Count every line where "picture" occurs. Give the total alone.

** Start **

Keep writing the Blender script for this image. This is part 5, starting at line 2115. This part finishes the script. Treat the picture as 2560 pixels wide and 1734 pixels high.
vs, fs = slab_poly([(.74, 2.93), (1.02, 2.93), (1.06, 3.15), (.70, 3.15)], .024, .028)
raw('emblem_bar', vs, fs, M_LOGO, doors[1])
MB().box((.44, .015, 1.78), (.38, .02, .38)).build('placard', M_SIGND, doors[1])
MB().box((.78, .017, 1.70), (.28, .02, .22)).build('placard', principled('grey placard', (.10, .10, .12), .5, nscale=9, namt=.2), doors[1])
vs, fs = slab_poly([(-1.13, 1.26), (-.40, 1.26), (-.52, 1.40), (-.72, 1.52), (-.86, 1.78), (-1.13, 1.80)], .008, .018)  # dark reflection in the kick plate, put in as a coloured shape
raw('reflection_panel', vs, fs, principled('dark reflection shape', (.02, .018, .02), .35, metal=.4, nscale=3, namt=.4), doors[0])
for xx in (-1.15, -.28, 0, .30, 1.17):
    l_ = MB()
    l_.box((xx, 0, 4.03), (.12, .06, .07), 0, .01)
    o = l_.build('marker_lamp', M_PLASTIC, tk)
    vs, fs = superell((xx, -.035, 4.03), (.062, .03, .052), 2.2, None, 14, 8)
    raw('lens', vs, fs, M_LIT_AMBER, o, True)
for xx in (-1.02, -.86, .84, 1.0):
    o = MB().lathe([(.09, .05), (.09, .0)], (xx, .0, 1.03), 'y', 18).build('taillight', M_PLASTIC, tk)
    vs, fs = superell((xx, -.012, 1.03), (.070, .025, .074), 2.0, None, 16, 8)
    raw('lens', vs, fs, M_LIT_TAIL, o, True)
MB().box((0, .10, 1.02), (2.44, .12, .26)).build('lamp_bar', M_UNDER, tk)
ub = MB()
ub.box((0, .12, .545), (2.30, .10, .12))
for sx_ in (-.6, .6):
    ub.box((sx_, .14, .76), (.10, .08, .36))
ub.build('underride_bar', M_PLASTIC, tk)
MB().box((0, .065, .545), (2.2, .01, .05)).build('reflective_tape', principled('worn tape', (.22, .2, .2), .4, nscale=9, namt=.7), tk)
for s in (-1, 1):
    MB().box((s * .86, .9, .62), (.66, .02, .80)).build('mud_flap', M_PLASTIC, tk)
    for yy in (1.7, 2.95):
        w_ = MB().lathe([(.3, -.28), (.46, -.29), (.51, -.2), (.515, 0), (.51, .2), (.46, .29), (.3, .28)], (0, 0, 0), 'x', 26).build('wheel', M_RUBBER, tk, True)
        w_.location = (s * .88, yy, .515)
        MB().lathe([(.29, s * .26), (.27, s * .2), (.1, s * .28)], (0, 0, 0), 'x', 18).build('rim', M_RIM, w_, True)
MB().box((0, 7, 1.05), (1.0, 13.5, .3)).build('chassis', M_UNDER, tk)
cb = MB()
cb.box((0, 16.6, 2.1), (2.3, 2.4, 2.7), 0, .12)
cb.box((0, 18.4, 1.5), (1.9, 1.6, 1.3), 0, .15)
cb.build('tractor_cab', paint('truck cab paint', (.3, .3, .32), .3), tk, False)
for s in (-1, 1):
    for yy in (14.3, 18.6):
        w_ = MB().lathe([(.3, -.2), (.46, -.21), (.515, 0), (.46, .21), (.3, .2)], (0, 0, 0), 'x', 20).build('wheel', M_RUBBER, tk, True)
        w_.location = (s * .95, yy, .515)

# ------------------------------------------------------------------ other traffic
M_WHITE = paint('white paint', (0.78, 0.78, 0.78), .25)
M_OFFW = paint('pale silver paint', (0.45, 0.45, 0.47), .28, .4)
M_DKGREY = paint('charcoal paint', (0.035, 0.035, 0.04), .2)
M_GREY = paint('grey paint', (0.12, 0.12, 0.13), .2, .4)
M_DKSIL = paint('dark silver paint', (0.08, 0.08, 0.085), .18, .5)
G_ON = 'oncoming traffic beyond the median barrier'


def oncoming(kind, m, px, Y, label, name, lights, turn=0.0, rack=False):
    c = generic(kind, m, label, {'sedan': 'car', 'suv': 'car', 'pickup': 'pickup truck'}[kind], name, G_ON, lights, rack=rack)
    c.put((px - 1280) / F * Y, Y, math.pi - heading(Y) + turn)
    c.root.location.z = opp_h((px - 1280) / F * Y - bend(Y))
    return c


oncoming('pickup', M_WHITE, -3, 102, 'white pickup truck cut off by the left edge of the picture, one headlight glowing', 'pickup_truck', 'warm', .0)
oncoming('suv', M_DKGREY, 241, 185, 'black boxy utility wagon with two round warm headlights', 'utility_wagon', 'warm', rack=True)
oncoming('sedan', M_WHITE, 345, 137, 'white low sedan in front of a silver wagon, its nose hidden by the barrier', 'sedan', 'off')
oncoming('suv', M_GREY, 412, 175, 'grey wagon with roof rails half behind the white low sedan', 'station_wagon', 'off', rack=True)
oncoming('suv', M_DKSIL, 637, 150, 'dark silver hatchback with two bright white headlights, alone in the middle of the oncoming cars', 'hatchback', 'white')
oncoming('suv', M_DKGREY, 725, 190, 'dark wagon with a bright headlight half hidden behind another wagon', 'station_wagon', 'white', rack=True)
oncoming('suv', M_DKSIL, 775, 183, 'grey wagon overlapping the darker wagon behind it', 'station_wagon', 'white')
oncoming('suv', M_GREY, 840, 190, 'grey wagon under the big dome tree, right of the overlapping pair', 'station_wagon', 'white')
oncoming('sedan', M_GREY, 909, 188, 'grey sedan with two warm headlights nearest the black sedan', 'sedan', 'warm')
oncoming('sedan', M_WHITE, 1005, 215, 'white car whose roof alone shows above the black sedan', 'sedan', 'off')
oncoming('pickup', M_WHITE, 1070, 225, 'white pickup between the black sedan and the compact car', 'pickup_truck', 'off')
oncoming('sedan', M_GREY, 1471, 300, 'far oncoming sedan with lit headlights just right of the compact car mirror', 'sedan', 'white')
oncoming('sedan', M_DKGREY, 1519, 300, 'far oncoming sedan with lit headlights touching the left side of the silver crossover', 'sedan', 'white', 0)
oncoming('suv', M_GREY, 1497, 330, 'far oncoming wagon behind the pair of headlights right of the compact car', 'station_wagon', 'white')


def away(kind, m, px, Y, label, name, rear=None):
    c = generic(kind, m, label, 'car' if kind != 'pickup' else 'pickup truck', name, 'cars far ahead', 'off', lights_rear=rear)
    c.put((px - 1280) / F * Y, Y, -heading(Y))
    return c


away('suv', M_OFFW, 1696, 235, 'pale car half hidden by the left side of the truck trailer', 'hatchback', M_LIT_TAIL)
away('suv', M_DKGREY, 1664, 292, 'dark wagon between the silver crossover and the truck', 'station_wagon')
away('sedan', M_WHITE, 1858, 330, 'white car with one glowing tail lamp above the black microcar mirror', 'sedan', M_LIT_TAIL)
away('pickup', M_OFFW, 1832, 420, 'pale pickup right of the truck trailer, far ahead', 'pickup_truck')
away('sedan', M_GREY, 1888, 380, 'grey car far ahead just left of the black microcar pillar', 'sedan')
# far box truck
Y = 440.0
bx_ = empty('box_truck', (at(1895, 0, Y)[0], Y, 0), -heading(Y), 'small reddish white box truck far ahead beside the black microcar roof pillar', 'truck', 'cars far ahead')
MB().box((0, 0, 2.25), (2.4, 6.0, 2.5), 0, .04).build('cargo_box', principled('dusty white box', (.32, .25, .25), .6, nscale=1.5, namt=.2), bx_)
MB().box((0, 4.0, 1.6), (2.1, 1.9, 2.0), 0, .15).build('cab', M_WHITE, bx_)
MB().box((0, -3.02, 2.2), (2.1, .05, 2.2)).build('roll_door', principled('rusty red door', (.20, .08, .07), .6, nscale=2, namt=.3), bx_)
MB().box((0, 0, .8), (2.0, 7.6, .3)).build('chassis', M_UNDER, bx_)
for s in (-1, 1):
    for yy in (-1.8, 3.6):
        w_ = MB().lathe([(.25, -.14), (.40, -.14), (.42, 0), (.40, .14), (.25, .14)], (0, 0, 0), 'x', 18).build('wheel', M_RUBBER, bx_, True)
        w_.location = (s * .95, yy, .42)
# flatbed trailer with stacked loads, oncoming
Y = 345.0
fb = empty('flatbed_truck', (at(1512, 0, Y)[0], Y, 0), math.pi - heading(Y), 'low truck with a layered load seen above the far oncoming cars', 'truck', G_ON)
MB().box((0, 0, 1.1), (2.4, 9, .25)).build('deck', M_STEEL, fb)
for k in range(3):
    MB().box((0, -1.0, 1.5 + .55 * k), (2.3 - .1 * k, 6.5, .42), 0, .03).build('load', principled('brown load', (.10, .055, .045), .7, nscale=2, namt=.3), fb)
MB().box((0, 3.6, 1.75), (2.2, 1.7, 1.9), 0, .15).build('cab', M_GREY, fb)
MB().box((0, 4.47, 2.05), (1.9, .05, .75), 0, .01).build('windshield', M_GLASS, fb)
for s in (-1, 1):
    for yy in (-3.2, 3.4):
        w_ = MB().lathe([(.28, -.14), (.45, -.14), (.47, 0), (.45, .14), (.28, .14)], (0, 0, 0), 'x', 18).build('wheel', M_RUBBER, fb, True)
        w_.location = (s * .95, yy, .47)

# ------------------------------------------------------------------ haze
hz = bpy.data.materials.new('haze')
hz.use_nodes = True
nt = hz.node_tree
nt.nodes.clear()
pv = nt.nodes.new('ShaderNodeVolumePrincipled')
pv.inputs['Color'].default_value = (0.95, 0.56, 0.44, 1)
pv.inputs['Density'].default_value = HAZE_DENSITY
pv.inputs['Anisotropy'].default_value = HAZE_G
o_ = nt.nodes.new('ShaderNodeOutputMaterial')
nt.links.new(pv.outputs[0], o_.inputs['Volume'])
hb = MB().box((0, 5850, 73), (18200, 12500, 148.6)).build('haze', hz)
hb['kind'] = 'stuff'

** End **

▶ **Result below**
2